Token distribution in an airdrop project must adhere to Satoshi Nakamoto’s mining principles, whether in the seed stage or during public testing – competition and gaming. This is fairness. Only by being fair can we accumulate strength, and whoever can quickly gather users will win the future.
The future is the era of the entry of major players
The second question is how to anticipate the future. This is a design issue for the project, and we will introduce it in another article. Detailed information will be made public during the project’s public testing.

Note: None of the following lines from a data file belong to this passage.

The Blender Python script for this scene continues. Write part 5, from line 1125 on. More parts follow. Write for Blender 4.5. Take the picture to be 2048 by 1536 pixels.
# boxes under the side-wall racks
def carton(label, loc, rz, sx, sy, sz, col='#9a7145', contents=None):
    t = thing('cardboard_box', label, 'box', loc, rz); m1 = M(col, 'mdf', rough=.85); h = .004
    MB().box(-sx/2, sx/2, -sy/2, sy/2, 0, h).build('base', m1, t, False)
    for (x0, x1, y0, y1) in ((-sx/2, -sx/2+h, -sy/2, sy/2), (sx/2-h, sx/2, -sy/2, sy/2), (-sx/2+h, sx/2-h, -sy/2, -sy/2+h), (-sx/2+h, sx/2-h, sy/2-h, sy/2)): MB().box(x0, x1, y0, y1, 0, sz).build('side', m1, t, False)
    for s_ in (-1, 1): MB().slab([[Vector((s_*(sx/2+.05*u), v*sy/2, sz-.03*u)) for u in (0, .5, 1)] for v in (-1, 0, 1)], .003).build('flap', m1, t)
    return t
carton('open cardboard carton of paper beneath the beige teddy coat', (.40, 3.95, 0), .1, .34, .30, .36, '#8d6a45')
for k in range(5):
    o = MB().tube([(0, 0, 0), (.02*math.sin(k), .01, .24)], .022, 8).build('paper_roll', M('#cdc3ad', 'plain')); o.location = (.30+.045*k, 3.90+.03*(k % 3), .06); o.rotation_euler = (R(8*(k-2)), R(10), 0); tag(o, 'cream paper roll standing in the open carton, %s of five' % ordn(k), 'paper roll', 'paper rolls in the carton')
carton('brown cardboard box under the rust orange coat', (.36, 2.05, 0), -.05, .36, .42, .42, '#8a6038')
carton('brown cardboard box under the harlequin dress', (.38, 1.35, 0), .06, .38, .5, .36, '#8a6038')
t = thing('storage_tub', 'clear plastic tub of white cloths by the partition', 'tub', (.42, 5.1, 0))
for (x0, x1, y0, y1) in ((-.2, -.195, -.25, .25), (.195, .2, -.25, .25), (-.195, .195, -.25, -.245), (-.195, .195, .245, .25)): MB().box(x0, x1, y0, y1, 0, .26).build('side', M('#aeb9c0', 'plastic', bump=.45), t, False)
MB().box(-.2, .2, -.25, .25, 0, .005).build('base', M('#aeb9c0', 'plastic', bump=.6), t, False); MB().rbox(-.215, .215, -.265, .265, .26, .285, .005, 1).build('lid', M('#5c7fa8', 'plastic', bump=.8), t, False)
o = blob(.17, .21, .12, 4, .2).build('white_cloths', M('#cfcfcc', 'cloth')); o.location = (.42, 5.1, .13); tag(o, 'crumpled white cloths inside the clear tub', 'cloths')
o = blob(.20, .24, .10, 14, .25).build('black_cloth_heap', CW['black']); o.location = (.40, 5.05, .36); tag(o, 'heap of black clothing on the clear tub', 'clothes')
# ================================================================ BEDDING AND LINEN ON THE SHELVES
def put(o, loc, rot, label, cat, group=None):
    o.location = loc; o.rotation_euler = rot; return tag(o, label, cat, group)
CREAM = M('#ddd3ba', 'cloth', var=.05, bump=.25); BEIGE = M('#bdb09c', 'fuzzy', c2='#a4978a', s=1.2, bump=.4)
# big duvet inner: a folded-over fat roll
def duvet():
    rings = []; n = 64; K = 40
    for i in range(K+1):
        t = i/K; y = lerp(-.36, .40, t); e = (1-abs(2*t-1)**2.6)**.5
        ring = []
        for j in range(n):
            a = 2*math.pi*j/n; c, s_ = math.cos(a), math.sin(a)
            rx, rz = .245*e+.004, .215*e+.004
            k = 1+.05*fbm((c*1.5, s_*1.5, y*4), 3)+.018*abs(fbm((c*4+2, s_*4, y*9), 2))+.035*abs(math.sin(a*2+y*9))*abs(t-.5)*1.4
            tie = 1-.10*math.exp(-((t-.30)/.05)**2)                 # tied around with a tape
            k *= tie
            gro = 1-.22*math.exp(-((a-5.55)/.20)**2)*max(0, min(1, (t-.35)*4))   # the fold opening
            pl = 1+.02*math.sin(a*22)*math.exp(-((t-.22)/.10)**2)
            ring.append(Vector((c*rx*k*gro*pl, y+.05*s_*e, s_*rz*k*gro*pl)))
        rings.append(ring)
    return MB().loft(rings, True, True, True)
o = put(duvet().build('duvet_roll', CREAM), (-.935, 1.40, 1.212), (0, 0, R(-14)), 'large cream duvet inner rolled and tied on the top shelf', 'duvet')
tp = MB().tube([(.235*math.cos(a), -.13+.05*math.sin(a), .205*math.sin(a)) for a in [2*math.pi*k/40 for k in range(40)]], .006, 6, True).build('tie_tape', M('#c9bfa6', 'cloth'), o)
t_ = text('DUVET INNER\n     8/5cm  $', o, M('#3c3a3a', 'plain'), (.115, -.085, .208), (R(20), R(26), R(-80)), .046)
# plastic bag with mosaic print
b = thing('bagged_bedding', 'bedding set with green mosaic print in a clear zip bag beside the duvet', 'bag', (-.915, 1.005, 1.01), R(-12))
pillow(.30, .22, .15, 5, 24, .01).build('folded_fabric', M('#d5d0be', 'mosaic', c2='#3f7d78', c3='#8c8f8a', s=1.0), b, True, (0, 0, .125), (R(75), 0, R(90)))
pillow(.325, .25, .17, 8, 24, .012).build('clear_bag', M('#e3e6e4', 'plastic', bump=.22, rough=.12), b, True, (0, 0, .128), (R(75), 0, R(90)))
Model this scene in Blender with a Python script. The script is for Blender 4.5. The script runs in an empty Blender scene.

Cryptocurrency technology has been developing for 14 years, and all the necessary technological innovations have appeared. It is no longer possible to dominate through technology alone. Product capability is more important than technological capability; product capability competes with comprehensive innovation capability. In addition to product innovation, the chainless platform also has innovative incentives, community innovation, and theoretical summaries of cryptocurrencies, including a thorough analysis of cryptocurrencies, confirming that Satoshi Nakamoto was of Chinese descent – the sole original creator of Bitcoin. These are all firsts in the cryptocurrency field. Cryptocurrencies greatly respect originality, and our ideas are open, welcoming others to catch up and build the Tower of Babel together. We are very confident that even if people study hard, they may not be able to keep up, and if they don’t study, they definitely won’t keep up. To reiterate, cryptocurrency is a very broad field, including politics, law, economics, finance, stocks, currency, products, markets, and technology. Artificial intelligence is deep, while cryptocurrency is broad. For projects with such a broad scope, the difficulty does not lie in technology, but in comprehensive innovation. Satoshi Nakamoto designed Bitcoin as a comprehensive innovation, using mature technology. The chainless system is a highly integrated innovation, and its launch will greatly increase the competitive threshold for cryptocurrencies. Just as China’s reform began in the grassroots era and finally triggered a wave of intellectuals “going down to the countryside” in the late 1980s, after which the “fools” of that time disappeared without a trace. Cryptocurrencies will follow this path as well. The behavior of the top 12 cryptocurrencies indicates that the era of cryptocurrency products has begun. The elimination round has begun; whether you are in danger or in development depends on you.